The open source, in-memory data store used by millions of developers as a database, cache, streaming engine, and message broker.

Use Cases

1. Cache

For frequently accessed data, store in redis to reduce load on persistant database and improve response time of application (e.g. web server).

2. Session Store

Share session data among stateless servers. Session-based authentication has a drawback. When a user connects to another server instance, the user will be asked to login again as the other server doesn't have login session data in memory, making servers non-stateless. JWT based token authentication doesn't have this issue as servers don't store any data; instead user sends a token with required information (payload) with cryptography to prove the credibility of the token. Redis can be used as a global variable to contain all session data from all web server instances.

3. Distributed Lock

Like mutex. In a distributed syste, when multiple instances want to access a shared mutable resource, Redis can be used as a mutex lock. Instances need to acquire the lock before making changes, and release the lock once finished. There are many existing distributed lock libraries for redis.

4. Rate Limiter

Limit how frequent user can send requests to server to prevent DoS attack and robots. For a time window (e.g. 1 minute), each request will increment a counter in redis by 1. If the number of request is below the allowed value, then keep going, reject request with Status Code: 429 Too Many Requests otherwise. The key has a TTL (time to live) of 1 minute.
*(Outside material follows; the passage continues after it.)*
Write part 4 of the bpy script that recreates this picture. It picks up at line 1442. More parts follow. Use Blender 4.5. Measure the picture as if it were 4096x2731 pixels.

A counter is created if a counter for the user doesn't already exist. Implementation of this can be done in web server middleware, such as express-rate-limit - npm (npmjs.com)

5. Leaderboard

Gaming Leaderboard.

6. Publisher Subscriber for Distributed Syncing

Example: Socketio Redis Adapter SocketIO is a popular library to websocket (realtime syncing). For example it can be used to build a realtime message app. When a user sends a message, server broadcast to everyone else in the chat room. However, in a distributed system where users in the same room may connect to different servers, how to achieve syncing/broadcasting? Redis has a publisher subscriber mechanism that can be used to sync data across servers with socketio. When user A sends a message to room R to server A, server A will make a broadcast to room R while also publish this message to redis. Other SocketIO instances receive this message and broadcast to room R users connected to them. For example, user B connected to server B will also receive the message from user A.